Task details: Present the data once more in exactly its original form.

Given material:
-=-=-

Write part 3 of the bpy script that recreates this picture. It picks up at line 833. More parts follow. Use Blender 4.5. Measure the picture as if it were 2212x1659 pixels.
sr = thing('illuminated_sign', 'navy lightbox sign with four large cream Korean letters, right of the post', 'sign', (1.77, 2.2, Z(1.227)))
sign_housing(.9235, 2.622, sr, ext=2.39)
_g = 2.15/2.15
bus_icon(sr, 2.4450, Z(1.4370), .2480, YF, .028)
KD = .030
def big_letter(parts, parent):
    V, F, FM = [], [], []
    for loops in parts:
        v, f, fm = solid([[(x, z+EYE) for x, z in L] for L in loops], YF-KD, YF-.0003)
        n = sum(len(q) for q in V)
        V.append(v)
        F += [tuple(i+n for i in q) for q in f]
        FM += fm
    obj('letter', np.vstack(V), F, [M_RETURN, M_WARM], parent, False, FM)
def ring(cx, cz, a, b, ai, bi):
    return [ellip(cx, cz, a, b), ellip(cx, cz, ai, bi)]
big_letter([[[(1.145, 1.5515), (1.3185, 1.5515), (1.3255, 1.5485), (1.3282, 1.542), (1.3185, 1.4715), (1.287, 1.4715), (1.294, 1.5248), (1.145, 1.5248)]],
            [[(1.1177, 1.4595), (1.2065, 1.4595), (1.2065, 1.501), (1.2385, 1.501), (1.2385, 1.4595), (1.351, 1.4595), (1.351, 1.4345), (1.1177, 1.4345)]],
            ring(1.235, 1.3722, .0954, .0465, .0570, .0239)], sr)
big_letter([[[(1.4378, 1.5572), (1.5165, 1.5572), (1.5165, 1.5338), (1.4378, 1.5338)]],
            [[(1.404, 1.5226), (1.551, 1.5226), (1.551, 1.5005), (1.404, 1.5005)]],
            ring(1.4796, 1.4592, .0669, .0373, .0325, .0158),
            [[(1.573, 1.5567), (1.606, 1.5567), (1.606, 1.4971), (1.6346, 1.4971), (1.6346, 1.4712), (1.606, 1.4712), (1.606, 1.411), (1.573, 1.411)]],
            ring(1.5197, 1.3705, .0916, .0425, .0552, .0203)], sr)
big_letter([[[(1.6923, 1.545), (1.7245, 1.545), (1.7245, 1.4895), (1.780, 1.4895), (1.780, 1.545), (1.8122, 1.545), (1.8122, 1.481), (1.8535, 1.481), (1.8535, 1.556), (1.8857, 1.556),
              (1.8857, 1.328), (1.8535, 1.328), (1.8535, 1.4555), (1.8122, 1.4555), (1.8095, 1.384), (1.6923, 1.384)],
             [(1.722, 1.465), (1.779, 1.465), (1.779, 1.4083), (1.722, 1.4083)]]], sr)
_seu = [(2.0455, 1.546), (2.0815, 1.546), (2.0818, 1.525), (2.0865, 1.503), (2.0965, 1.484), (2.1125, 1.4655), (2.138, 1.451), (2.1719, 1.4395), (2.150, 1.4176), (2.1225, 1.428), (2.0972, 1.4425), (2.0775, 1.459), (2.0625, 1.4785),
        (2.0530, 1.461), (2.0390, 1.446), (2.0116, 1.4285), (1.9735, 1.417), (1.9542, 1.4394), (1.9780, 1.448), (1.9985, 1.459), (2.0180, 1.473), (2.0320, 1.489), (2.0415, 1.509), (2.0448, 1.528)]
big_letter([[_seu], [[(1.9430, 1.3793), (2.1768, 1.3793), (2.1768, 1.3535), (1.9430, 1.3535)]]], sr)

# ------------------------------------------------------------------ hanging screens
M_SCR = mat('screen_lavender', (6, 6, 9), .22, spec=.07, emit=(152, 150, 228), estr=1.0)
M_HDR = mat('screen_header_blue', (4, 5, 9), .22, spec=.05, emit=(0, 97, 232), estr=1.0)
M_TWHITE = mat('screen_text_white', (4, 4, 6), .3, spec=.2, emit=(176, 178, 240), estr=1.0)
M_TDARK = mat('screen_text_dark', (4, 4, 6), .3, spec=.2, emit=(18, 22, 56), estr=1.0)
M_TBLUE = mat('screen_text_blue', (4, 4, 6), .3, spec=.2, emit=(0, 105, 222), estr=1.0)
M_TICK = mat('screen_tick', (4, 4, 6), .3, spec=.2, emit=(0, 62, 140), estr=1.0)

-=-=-

Final result:
Write part 3 of the bpy script that recreates this picture. It picks up at line 833. More parts follow. Use Blender 4.5. Measure the picture as if it were 2212x1659 pixels.
sr = thing('illuminated_sign', 'navy lightbox sign with four large cream Korean letters, right of the post', 'sign', (1.77, 2.2, Z(1.227)))
sign_housing(.9235, 2.622, sr, ext=2.39)
_g = 2.15/2.15
bus_icon(sr, 2.4450, Z(1.4370), .2480, YF, .028)
KD = .030
def big_letter(parts, parent):
    V, F, FM = [], [], []
    for loops in parts:
        v, f, fm = solid([[(x, z+EYE) for x, z in L] for L in loops], YF-KD, YF-.0003)
        n = sum(len(q) for q in V)
        V.append(v)
        F += [tuple(i+n for i in q) for q in f]
        FM += fm
    obj('letter', np.vstack(V), F, [M_RETURN, M_WARM], parent, False, FM)
def ring(cx, cz, a, b, ai, bi):
    return [ellip(cx, cz, a, b), ellip(cx, cz, ai, bi)]
big_letter([[[(1.145, 1.5515), (1.3185, 1.5515), (1.3255, 1.5485), (1.3282, 1.542), (1.3185, 1.4715), (1.287, 1.4715), (1.294, 1.5248), (1.145, 1.5248)]],
            [[(1.1177, 1.4595), (1.2065, 1.4595), (1.2065, 1.501), (1.2385, 1.501), (1.2385, 1.4595), (1.351, 1.4595), (1.351, 1.4345), (1.1177, 1.4345)]],
            ring(1.235, 1.3722, .0954, .0465, .0570, .0239)], sr)
big_letter([[[(1.4378, 1.5572), (1.5165, 1.5572), (1.5165, 1.5338), (1.4378, 1.5338)]],
            [[(1.404, 1.5226), (1.551, 1.5226), (1.551, 1.5005), (1.404, 1.5005)]],
            ring(1.4796, 1.4592, .0669, .0373, .0325, .0158),
            [[(1.573, 1.5567), (1.606, 1.5567), (1.606, 1.4971), (1.6346, 1.4971), (1.6346, 1.4712), (1.606, 1.4712), (1.606, 1.411), (1.573, 1.411)]],
            ring(1.5197, 1.3705, .0916, .0425, .0552, .0203)], sr)
big_letter([[[(1.6923, 1.545), (1.7245, 1.545), (1.7245, 1.4895), (1.780, 1.4895), (1.780, 1.545), (1.8122, 1.545), (1.8122, 1.481), (1.8535, 1.481), (1.8535, 1.556), (1.8857, 1.556),
              (1.8857, 1.328), (1.8535, 1.328), (1.8535, 1.4555), (1.8122, 1.4555), (1.8095, 1.384), (1.6923, 1.384)],
             [(1.722, 1.465), (1.779, 1.465), (1.779, 1.4083), (1.722, 1.4083)]]], sr)
_seu = [(2.0455, 1.546), (2.0815, 1.546), (2.0818, 1.525), (2.0865, 1.503), (2.0965, 1.484), (2.1125, 1.4655), (2.138, 1.451), (2.1719, 1.4395), (2.150, 1.4176), (2.1225, 1.428), (2.0972, 1.4425), (2.0775, 1.459), (2.0625, 1.4785),
        (2.0530, 1.461), (2.0390, 1.446), (2.0116, 1.4285), (1.9735, 1.417), (1.9542, 1.4394), (1.9780, 1.448), (1.9985, 1.459), (2.0180, 1.473), (2.0320, 1.489), (2.0415, 1.509), (2.0448, 1.528)]
big_letter([[_seu], [[(1.9430, 1.3793), (2.1768, 1.3793), (2.1768, 1.3535), (1.9430, 1.3535)]]], sr)

# ------------------------------------------------------------------ hanging screens
M_SCR = mat('screen_lavender', (6, 6, 9), .22, spec=.07, emit=(152, 150, 228), estr=1.0)
M_HDR = mat('screen_header_blue', (4, 5, 9), .22, spec=.05, emit=(0, 97, 232), estr=1.0)
M_TWHITE = mat('screen_text_white', (4, 4, 6), .3, spec=.2, emit=(176, 178, 240), estr=1.0)
M_TDARK = mat('screen_text_dark', (4, 4, 6), .3, spec=.2, emit=(18, 22, 56), estr=1.0)
M_TBLUE = mat('screen_text_blue', (4, 4, 6), .3, spec=.2, emit=(0, 105, 222), estr=1.0)
M_TICK = mat('screen_tick', (4, 4, 6), .3, spec=.2, emit=(0, 62, 140), estr=1.0)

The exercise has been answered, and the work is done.